RAF Could be Reduced to Just Six Fighter Squadrons by 2020
December 14, 2010

Giving some of the first real insight into the numbers of F-35Cs the United Kingdom may purchase, the U.K. announced late last week that it’s considering halving its fighter fleet to a mere six squadrons by 2020.

From Defense News:

“We are heading for five Typhoon squadrons and one JSF [Joint Strike Fighter] squadron,” said Air Vice-Marshal Greg Bagwell, who commands the RAF’s air combat group. “It will be a six-squadron world; that’s what’s on the books.”

That could mean 107 Typhoons, plus about 40 F-35C JSFs that support a large operational squadron of 20 to 25 crews, Bagwell said.

Typhoon numbers could be clipped even further if Britain and Oman seal a deal to send the Persian Gulf nation about a squadron’s worth of aircraft. The planes could be diverted from an existing RAF order; the question is whether they will then later be replaced, he said.

Most importantly for F-35 watchers, Bagwell says later in the article that while the U.K. may someday purchase more than just 40 JSFs, “I expect a single squadron in 2020 and that’s it.” Although, he does describe the 40-plane buy as a hopeful start point for the UK’s F-35 program.

Time will tell if the 21st Century capabilities of the F-35 and Typhoon’s will make up for their limited numbers when compared to Britain’s fighter fleet of the last 20 years.

As the article points out, the RAF had 33 fighter squadrons in 1990, 17 in 2003 and just 12 today. By April 2011, that number will shrink to eight squadrons with the retirement of the U.K.‘s Harrier jump jets and the retirement of two Tornado fighter squadrons.

Still, the service is hoping to eventually fly about 100 F-35Cs from land bases and the Queen Elizabeth class aircraft carriers, according to the article.

From the sound of it, the newest cuts will leave the legendary RAF with the ability to do little more than defend Britain, the Falkland Islands and participate in the war in Afghanistan. In fact, the cuts worry “the hell” out of Britain’s fighter boss:

Bagwell said the fast-jet cuts were challenging but manageable so long as the RAF is not tasked to do much more than its current deployments: Tornados to the NATO effort in Afghanistan, and Typhoons to quick reaction alert (QRA) forces in Britain and the Falkland Islands.

“Am I happy to be down at that number [eight squadrons] next April? No, it worries the hell out of me because it’s a small combat air force,” he said. “I can just about do Op Herrick [Afghanistan] and the QRAs. Can I do other things? Yes, but it is at risk.

“Actually, I am more worried about what other people think I can do tomorrow,” he said. “The whole thing about procurement and posture is as much about long-term future deterrence and keeping the enemy on the back foot as it is about physically fighting.

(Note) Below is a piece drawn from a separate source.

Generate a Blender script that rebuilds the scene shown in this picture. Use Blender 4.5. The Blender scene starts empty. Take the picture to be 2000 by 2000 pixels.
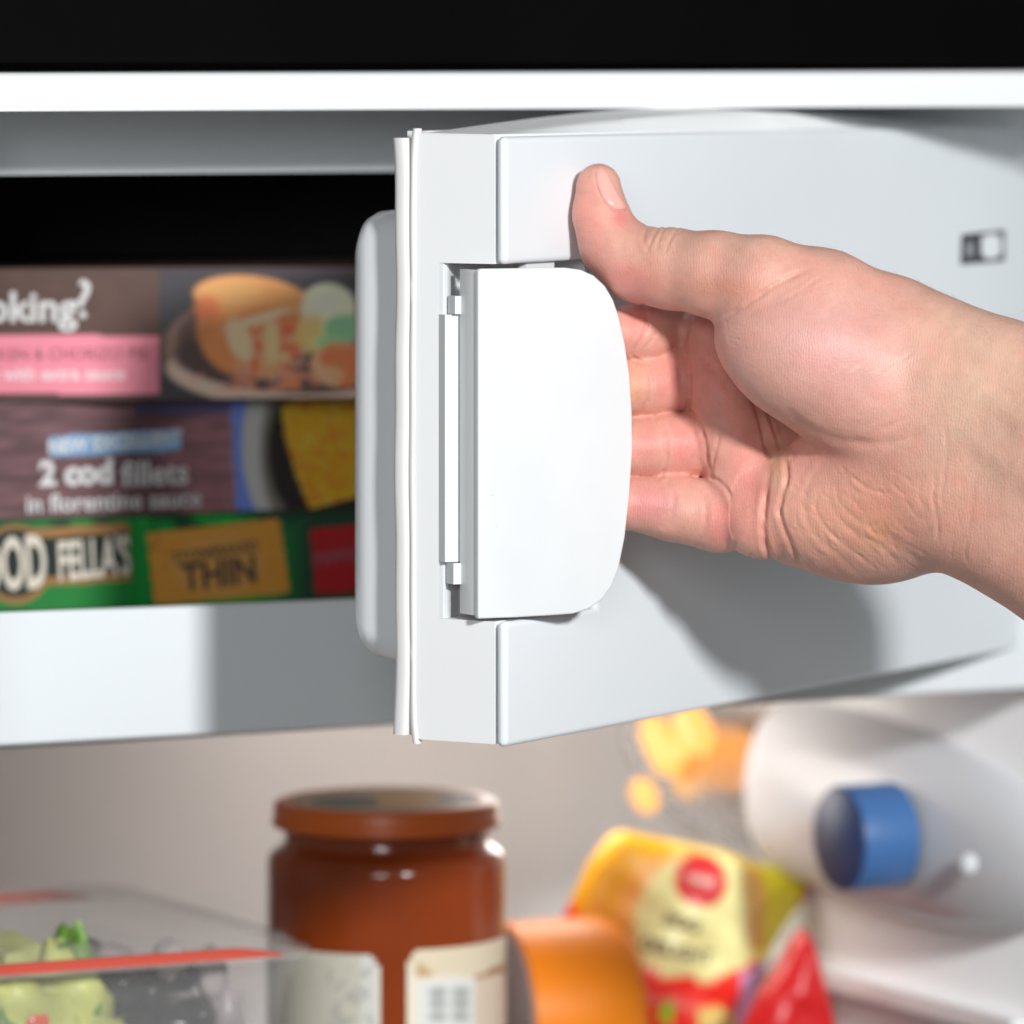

Speaking of the ability to keep the enemy on the back foot, one of the more interesting points in the article is a quote way down at the bottom from Bagwell saying that by swapping the short take-off and vertical landing F-35B for the F-35C carrier version JSF, the RAF is gaining “a true deep-penetration capability.”

Bagwell is no doubt referring to the longer range and increased weapons load the C-model fighter can carry. Will this really be important for the RAF if it limits itself to defensive missions? The island nation’s shrinking fleet of Tornados is expected to carry out the offensive role through the end of the decade. What will happen once they are retired? Will 107 Typhoon’s (some of which can perform ground attack missions) and 40 F-35s be enough to effectively defend Britain and project power?

Maybe the new jets will provide such a leap in capability that the answer is yes. We’ve seen this before. Just look at the number of aircraft required to perform difficult strike missions over the last 60 years. It’s steadily shrunk.

In early November, I heard the U.K.‘s number two military officer, Gen. Nicholas Houghton, say that Britain is fully committed to maintaining the ability to deploy its military around the globe for a variety of missions, with allies or without. This points to a U.K. that isn’t planning on giving up its ability to project power around the globe just yet.

Still, as Bagwell said, these cuts open up some risk. At least in the short term until Britain recovers from the current fiscal crisis and is able to fully flesh out its F-35 fleet.